The close and regular contact with tutors & staff, and their total dedication to the students was extraordinary. The tutors are all, without doubt, the very best in their fields, and were always more than willing to share their experience and expertise. The very informal atmosphere at the art school encouraged me to feel free to approach my tutors with any question or ideas I thought they might be able to help with.
It was a challenge for me to finance the course myself, but the amazingly friendly staff at C& G couldn’t do enough to help. I was very fortunate, with their help, to receive bursary support from a few organizations through the art school, and I continue to have contact with some of my benefactors. Without that support, I would have struggled to complete the course undistracted by financial concerns. I will never forget their generosity
I still keep in touch with many of the tutors at C&G. I sometimes still hear their voices when I am working on one carving or another, and now that I am teaching stone carving myself, I understand even more just how generous they were with their time and attention. There is no other resource as valuable as that.

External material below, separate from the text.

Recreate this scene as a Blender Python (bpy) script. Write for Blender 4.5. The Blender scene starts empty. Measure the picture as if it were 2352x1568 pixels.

What projects were you involved in at the art school?
As a postgraduate student, I had the freedom to explore subjects of particular interest to me. It was a time to explore different approaches to stone carving and gain confidence and understand the value of drawing and modeling as essential supporting tools for exploring and understanding a form before committing it to stone. But my main interest was in letter carving, and I was especially excited by a special opportunity, set up by our letter carving tutor, Tom Young, to work with a variety of the country’s most celebrated letter carvers, who would run optional two-week projects. Those projects gave a real boost to my letter carving and the fact that they were short projects meant that we had to be more spontaneous in our approach, allowing for new and surprising possibilities.
What are you up to now?
In addition to working on various lettercarving and other commissions, and teaching an evening stone carving class, I’m taking time to develop my ideas for a series of work that was very much inspired by projects I was involved in at the art school. Though my primary interest now is in letter carving, it was during my time at the City &Guilds Art School that I discovered a strong desire to explore the intricacies and forms that various fabrics describe, and this series of work is a deeper exploration of that discovery.
IMAGES
1 & 2) Thin Air, Portland limestone, 2016, and Salt, Caithness slate, 2016, both part of a series of commemorative work entitled Never Lost.
3) Drapery Study, Ancaster limestone, 2014
4) Portals Prototype, naturally riven Welsh slate, exhibited at the Sir Harold Hillier Gardens, Hampshire in 2014.
Bobbie Fennick received bursary support from NADFAS and won the Lettercarving Prize and the Taylor Pearce Drawing Prize.